■ WHAT TO DO: Print the listing in its entirety and exactly, leaving out images.
## START
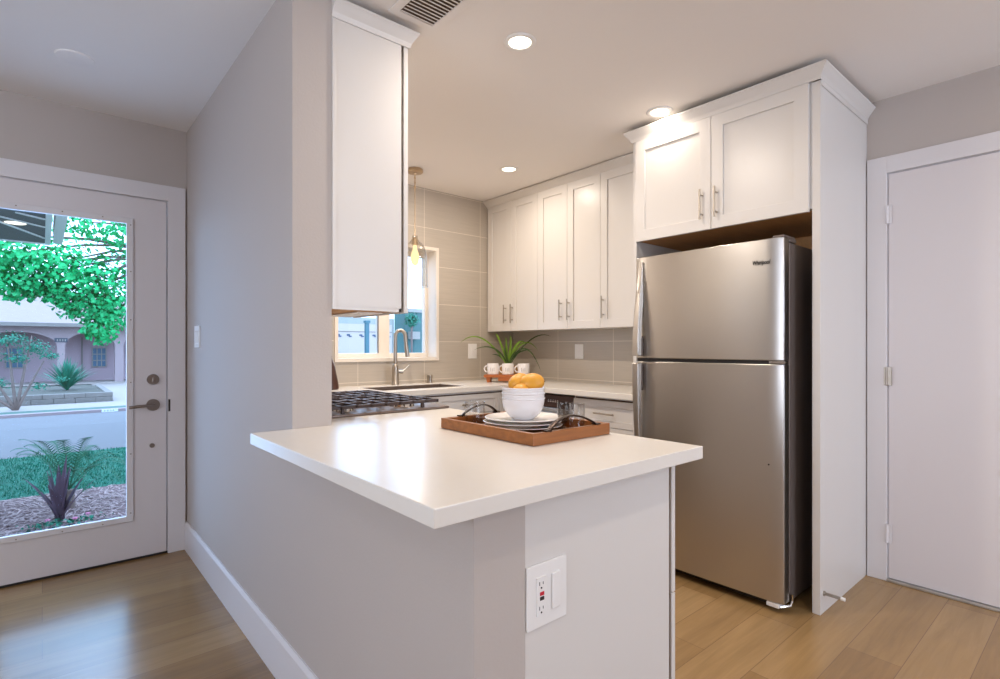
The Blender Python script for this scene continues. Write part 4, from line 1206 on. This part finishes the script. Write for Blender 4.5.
def neighbour_house():
    Y0 = 25.0
    t = thing('neighbour_house', 'pale stucco house with an arched porch across the street', 'house', (1, Y0, GZ))
    cols = [(-2.2, -1.75), (.405, .628), (2.106, 2.375), (4.1, 4.4)]
    m = MB()
    def arch(u0, u1, zs, zt):
        # spandrel above an elliptical arch
        n = 16; top = 2.02
        for i in range(n):
            a0, a1 = PI - PI * i / n, PI - PI * (i + 1) / n
            xa, xb = (u0 + u1) / 2 + (u1 - u0) / 2 * math.cos(a0), (u0 + u1) / 2 + (u1 - u0) / 2 * math.cos(a1)
            za, zb = zs + (zt - zs) * math.sin(a0), zs + (zt - zs) * math.sin(a1)
            m.prism([(xa, za), (xb, zb), (xb, top), (xa, top)], lambda u, v: (u, Y0, v), lambda u, v: (u, Y0 + .3, v))
    for a, b in cols: m.box(a, b, Y0, Y0 + .3, GZ, 2.02)
    for (a, b), (c, d) in zip(cols, cols[1:]): arch(b, c, 1.25, 1.74)
    m.build('arcade', M_stucco, t)
    MB().box(-6, -2.2, Y0, Y0 + .3, GZ, 2.02).box(4.4, 9, Y0, Y0 + .3, GZ, 2.02).build('front_wall', M_stucco, t)
    MB().box(-6, 9, Y0 + 1.5, Y0 + 5, GZ, 2.05).build('porch_wall', M_porchwall, t)
    MB().prism([(Y0 - .45, 2.02), (Y0 + 3.6, 3.42), (Y0 + 7.5, 2.02), (Y0 + 7.5, 1.95), (Y0 - .45, 1.95)], lambda u, v: (-7, u, v), lambda u, v: (10, u, v)).build('roof', M_roof, t)
    MB().box(-7, 10, Y0 - .50, Y0 - .455, 1.93, 2.06).build('gutter', M_block, t)
    MB().box(-6, 9, Y0 - .3, Y0 + 1.5, GZ, GZ + .05).build('porch_floor', M_walk, t)
    for x0, x1, z0, z1 in ((-1.02, -.52, .43, 1.19), (1.49, 1.95, .42, 1.19)):
        w = MB().box(x0, x1, Y0 + 1.46, Y0 + 1.5, z0, z1).build('window', M_blue, t)
        g_ = MB()
        for i in range(4): g_.box(x0 + (x1 - x0 - .03) * i / 3, x0 + (x1 - x0 - .03) * i / 3 + .03, Y0 + 1.44, Y0 + 1.46, z0, z1)
        for i in range(4): g_.box(x0, x1, Y0 + 1.44, Y0 + 1.46, z0 + (z1 - z0 - .03) * i / 3, z0 + (z1 - z0 - .03) * i / 3 + .03)
        g_.build('muntins', M_fascia, w)
    MB().box(1.16, 1.20, Y0 + 1.45, Y0 + 1.5, GZ, 1.6).build('porch_door_jamb', M_block, t)
    p = MB().box(.335, .70, Y0 - .03, Y0, 1.385, 1.535).build('address_plaque', mat('plaque_slate', (.06, .06, .08), .6), t)
    m = MB()
    for x in (.40, .475, .55, .62): m.box(x, x + .028, Y0 - .036, Y0 - .03, 1.42, 1.50)
    m.build('plaque_digits', M_fascia, p)
neighbour_house()

# outside the kitchen window
def side_garage():
    M_pb = mat('pale_blue_siding', (.34, .34, .30), .8, var=.03)
    M_wh = mat('white_garage_door', (.52, .42, .36), .7)
    t = thing('neighbour_garage', 'white garage door with a row of small dark lights seen through the kitchen window', 'garage', (4.2, 9.0, GZ))
    MB().box(3.0, 5.10, 9.06, 12, GZ, 1.74).build('wall', M_pb, t)
    d = MB().box(3.0, 5.02, 9.0, 9.055, GZ, 1.62).build('garage_door', M_wh, t)
    MB().box(3.0, 5.02, 8.992, 9.0, 1.475, 1.485).build('panel_line', M_side, d)
    m = MB()
    for x in (3.30, 3.62, 3.93, 4.12, 4.36, 4.62, 4.90):
        m.box(x, x + .055, 8.99, 9.0, 1.405, 1.432); m.box(x + .035, x + .085, 8.99, 9.0, 1.385, 1.405)
    m.build('door_lights', mat('blue_black', (.03, .06, .12), .4), d)
    t = thing('side_fence', 'tall blue-green fence right of the garage, seen through the kitchen window', 'fence', (6.5, 9.0, GZ))
    m = MB()
    for i in range(16): m.box(5.10 + i * .20, 5.295 + i * .20, 9.02, 9.05, GZ, 1.93)
    m.build('boards', mat('teal_boards', (.07, .15, .14), .8, var=.15, vscale=2), t)
    MB().box(5.10, 8.3, 8.99, 9.02, 1.88, 1.95).build('top_rail', M_fascia, t)
    o = MB().box(5.36, 5.56, 8.86, 8.99, 1.35, 1.50).build('meter_box', M_fascia, origin=(5.46, 8.99, 1.35), bevel=.01)
    tag(o, 'small white meter box fixed to the blue-green fence', 'meter box')
    m = MB(); leaves(m, (5.30, 8.75, 1.72), .14, 260, .05, .1, 1.1)
    t = thing('climbing_shrub', 'bright green shrub in front of the blue-green fence', 'shrub', (5.30, 8.75, GZ))
    m.build('foliage', M_teal, t, recalc=False)
    MB().tube([(5.30, 8.75, GZ), (5.30, 8.75, 1.6)], .02, n=8).build('stem', M_bark, t)
    o = MB().box(3.235, 3.28, 6.48, 6.53, GZ, 1.52).box(3.225, 3.29, 6.47, 6.54, 1.52, 1.55).build('yard_post', mat('blue_post', (.06, .16, .19), .6), origin=(3.3, 6.5, GZ))
    tag(o, 'blue square post standing between the kitchen window and the garage', 'post')
side_garage()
## END
■ RESULT OF THE EXERCISE:
The Blender Python script for this scene continues. Write part 4, from line 1206 on. This part finishes the script. Write for Blender 4.5.
def neighbour_house():
    Y0 = 25.0
    t = thing('neighbour_house', 'pale stucco house with an arched porch across the street', 'house', (1, Y0, GZ))
    cols = [(-2.2, -1.75), (.405, .628), (2.106, 2.375), (4.1, 4.4)]
    m = MB()
    def arch(u0, u1, zs, zt):
        # spandrel above an elliptical arch
        n = 16; top = 2.02
        for i in range(n):
            a0, a1 = PI - PI * i / n, PI - PI * (i + 1) / n
            xa, xb = (u0 + u1) / 2 + (u1 - u0) / 2 * math.cos(a0), (u0 + u1) / 2 + (u1 - u0) / 2 * math.cos(a1)
            za, zb = zs + (zt - zs) * math.sin(a0), zs + (zt - zs) * math.sin(a1)
            m.prism([(xa, za), (xb, zb), (xb, top), (xa, top)], lambda u, v: (u, Y0, v), lambda u, v: (u, Y0 + .3, v))
    for a, b in cols: m.box(a, b, Y0, Y0 + .3, GZ, 2.02)
    for (a, b), (c, d) in zip(cols, cols[1:]): arch(b, c, 1.25, 1.74)
    m.build('arcade', M_stucco, t)
    MB().box(-6, -2.2, Y0, Y0 + .3, GZ, 2.02).box(4.4, 9, Y0, Y0 + .3, GZ, 2.02).build('front_wall', M_stucco, t)
    MB().box(-6, 9, Y0 + 1.5, Y0 + 5, GZ, 2.05).build('porch_wall', M_porchwall, t)
    MB().prism([(Y0 - .45, 2.02), (Y0 + 3.6, 3.42), (Y0 + 7.5, 2.02), (Y0 + 7.5, 1.95), (Y0 - .45, 1.95)], lambda u, v: (-7, u, v), lambda u, v: (10, u, v)).build('roof', M_roof, t)
    MB().box(-7, 10, Y0 - .50, Y0 - .455, 1.93, 2.06).build('gutter', M_block, t)
    MB().box(-6, 9, Y0 - .3, Y0 + 1.5, GZ, GZ + .05).build('porch_floor', M_walk, t)
    for x0, x1, z0, z1 in ((-1.02, -.52, .43, 1.19), (1.49, 1.95, .42, 1.19)):
        w = MB().box(x0, x1, Y0 + 1.46, Y0 + 1.5, z0, z1).build('window', M_blue, t)
        g_ = MB()
        for i in range(4): g_.box(x0 + (x1 - x0 - .03) * i / 3, x0 + (x1 - x0 - .03) * i / 3 + .03, Y0 + 1.44, Y0 + 1.46, z0, z1)
        for i in range(4): g_.box(x0, x1, Y0 + 1.44, Y0 + 1.46, z0 + (z1 - z0 - .03) * i / 3, z0 + (z1 - z0 - .03) * i / 3 + .03)
        g_.build('muntins', M_fascia, w)
    MB().box(1.16, 1.20, Y0 + 1.45, Y0 + 1.5, GZ, 1.6).build('porch_door_jamb', M_block, t)
    p = MB().box(.335, .70, Y0 - .03, Y0, 1.385, 1.535).build('address_plaque', mat('plaque_slate', (.06, .06, .08), .6), t)
    m = MB()
    for x in (.40, .475, .55, .62): m.box(x, x + .028, Y0 - .036, Y0 - .03, 1.42, 1.50)
    m.build('plaque_digits', M_fascia, p)
neighbour_house()

# outside the kitchen window
def side_garage():
    M_pb = mat('pale_blue_siding', (.34, .34, .30), .8, var=.03)
    M_wh = mat('white_garage_door', (.52, .42, .36), .7)
    t = thing('neighbour_garage', 'white garage door with a row of small dark lights seen through the kitchen window', 'garage', (4.2, 9.0, GZ))
    MB().box(3.0, 5.10, 9.06, 12, GZ, 1.74).build('wall', M_pb, t)
    d = MB().box(3.0, 5.02, 9.0, 9.055, GZ, 1.62).build('garage_door', M_wh, t)
    MB().box(3.0, 5.02, 8.992, 9.0, 1.475, 1.485).build('panel_line', M_side, d)
    m = MB()
    for x in (3.30, 3.62, 3.93, 4.12, 4.36, 4.62, 4.90):
        m.box(x, x + .055, 8.99, 9.0, 1.405, 1.432); m.box(x + .035, x + .085, 8.99, 9.0, 1.385, 1.405)
    m.build('door_lights', mat('blue_black', (.03, .06, .12), .4), d)
    t = thing('side_fence', 'tall blue-green fence right of the garage, seen through the kitchen window', 'fence', (6.5, 9.0, GZ))
    m = MB()
    for i in range(16): m.box(5.10 + i * .20, 5.295 + i * .20, 9.02, 9.05, GZ, 1.93)
    m.build('boards', mat('teal_boards', (.07, .15, .14), .8, var=.15, vscale=2), t)
    MB().box(5.10, 8.3, 8.99, 9.02, 1.88, 1.95).build('top_rail', M_fascia, t)
    o = MB().box(5.36, 5.56, 8.86, 8.99, 1.35, 1.50).build('meter_box', M_fascia, origin=(5.46, 8.99, 1.35), bevel=.01)
    tag(o, 'small white meter box fixed to the blue-green fence', 'meter box')
    m = MB(); leaves(m, (5.30, 8.75, 1.72), .14, 260, .05, .1, 1.1)
    t = thing('climbing_shrub', 'bright green shrub in front of the blue-green fence', 'shrub', (5.30, 8.75, GZ))
    m.build('foliage', M_teal, t, recalc=False)
    MB().tube([(5.30, 8.75, GZ), (5.30, 8.75, 1.6)], .02, n=8).build('stem', M_bark, t)
    o = MB().box(3.235, 3.28, 6.48, 6.53, GZ, 1.52).box(3.225, 3.29, 6.47, 6.54, 1.52, 1.55).build('yard_post', mat('blue_post', (.06, .16, .19), .6), origin=(3.3, 6.5, GZ))
    tag(o, 'blue square post standing between the kitchen window and the garage', 'post')
side_garage()